The Right Kind of Wrong

The Right Kind of Wrong is so in love with its unoriginal premise that it can’t see the forest for the trees, treating reality like an occasionally relevant prop and stalking as a sweetly romantic gesture. The stalker in question is Leo (Ryan Kwanten), a failed author and scruffy dishwasher whose wife, Julie (Kristen Hager), cruelly leaves him after her blog, Why You Suck, on which she meticulously catalogues his deficiencies, becomes an Internet sensation and lands her a book deal. With his every flaw made public, Leo is regularly made fun of by acquaintances and strangers alike for, among other things, his tendency to make grandiose romantic gestures in public, lack of musical talent, and dislike of Asian food.

Not only is the film oblivious to the fact that Leo’s ostensibly terrible characters flaws are hardly relationship deal-breakers, it rather callously supports the ridicule of what is an unmistakable psychological disorder: his fear of heights. Leo understands this, as does the audience; it’s the rest of the world that doesn’t. Director Jeremiah S. Chechik tries to use this logic to make Leo endearing, but does so without questioning why every other character’s behavior is so stridently irrational, or fleshing out a sufficiently absurd diegesis where Why You Suck might actually become meme-worthy.

The downtrodden Leo eventually meets Collette (Sarah Canning), falling in love with her at first sight on her wedding day and, to her horror, asking her out. The rest of the story practically writes itself, with Leo refusing to give up on his romantic pursuit (he finds a helpful friend in Colette’s estranged mother, Tess, played by Catherine O’Hara) and Colette’s husband (Ryan McPartlin) resorting to the most drastic and douchiest of measures—including an attempt to get Leo’s best friend deported back to India—to stop Leo and Colette from interacting.
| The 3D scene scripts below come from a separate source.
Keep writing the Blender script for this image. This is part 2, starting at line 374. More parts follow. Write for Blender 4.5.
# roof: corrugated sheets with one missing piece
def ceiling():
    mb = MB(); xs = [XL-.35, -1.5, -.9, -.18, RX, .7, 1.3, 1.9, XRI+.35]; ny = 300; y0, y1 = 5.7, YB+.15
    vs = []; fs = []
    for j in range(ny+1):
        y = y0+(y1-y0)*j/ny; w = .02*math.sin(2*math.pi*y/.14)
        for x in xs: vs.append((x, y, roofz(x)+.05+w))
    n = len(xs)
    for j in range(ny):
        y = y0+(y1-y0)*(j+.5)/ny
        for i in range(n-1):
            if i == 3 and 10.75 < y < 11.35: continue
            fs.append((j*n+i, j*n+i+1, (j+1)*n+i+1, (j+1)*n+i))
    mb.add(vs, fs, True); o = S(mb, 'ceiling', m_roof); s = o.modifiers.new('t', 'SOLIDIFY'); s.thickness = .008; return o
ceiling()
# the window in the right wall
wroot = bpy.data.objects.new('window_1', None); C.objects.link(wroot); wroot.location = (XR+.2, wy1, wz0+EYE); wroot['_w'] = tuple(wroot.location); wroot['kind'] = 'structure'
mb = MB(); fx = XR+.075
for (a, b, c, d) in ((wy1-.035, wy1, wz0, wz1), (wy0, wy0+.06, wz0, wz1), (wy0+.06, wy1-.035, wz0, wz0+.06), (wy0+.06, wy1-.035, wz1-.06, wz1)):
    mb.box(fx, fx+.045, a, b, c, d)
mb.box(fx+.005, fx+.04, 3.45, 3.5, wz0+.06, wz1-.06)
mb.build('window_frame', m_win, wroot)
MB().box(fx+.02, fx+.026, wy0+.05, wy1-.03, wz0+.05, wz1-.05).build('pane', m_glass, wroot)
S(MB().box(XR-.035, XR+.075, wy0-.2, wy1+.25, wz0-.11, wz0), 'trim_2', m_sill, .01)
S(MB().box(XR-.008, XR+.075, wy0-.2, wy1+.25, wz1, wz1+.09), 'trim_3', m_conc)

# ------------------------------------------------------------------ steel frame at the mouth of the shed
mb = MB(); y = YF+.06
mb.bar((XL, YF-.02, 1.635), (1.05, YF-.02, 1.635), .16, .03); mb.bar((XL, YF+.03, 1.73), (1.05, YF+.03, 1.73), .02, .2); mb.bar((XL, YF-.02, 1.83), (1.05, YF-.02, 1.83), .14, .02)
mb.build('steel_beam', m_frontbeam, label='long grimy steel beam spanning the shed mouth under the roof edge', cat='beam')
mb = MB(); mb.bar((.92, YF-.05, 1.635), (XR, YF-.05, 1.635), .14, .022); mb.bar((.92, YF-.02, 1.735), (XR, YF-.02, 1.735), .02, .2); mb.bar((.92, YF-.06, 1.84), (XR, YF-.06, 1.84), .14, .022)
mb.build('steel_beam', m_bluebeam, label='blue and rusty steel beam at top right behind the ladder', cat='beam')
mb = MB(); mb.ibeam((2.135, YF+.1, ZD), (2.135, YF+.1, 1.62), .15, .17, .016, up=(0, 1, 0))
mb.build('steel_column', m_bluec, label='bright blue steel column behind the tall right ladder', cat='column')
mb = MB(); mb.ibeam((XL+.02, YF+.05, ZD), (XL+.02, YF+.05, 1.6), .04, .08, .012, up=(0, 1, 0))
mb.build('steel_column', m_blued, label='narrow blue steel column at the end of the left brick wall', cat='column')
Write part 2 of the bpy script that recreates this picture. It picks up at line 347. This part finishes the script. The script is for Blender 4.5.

As it turns out, Leo and Colette are both anti-establishment and thereby a great match. Though it’s unsurprising for a couple of young folks from British Columbia to care about the environment and hate Starbucks, their spouting of vaguely leftist talking points isn’t cute, but clueless, and shorthand for easy characterization and weak symbolism. Colette hates roses but loves sunflowers, which to Leo “just makes sense” (because roses are fascist, or patriarchal, or something, and sunflowers are somehow more Mother Nature-y). A better film would have at least tried to take this kind of ludicrous wishy-washy liberalism to task instead of choosing to make the characters’ slacktivism a source of sweetness.

In one of the film’s many stalking scenes, Leo watches with glee as Colette steals a copy of The New York Times from Starbucks, supposedly her daily middle-finger to evil corporatism. But if it’s a symbolic act, it’s loaded with other connotations: Does she hate journalism, too, an industry not known for being particularly evil or financially prosperous? When a film relies so heavily on its characters to charm us with misguided political activism, one can’t help but want to rail against the implications of the characters’ actions in comprehensive detail, perhaps in list form. And maybe on a site called Why You Suck.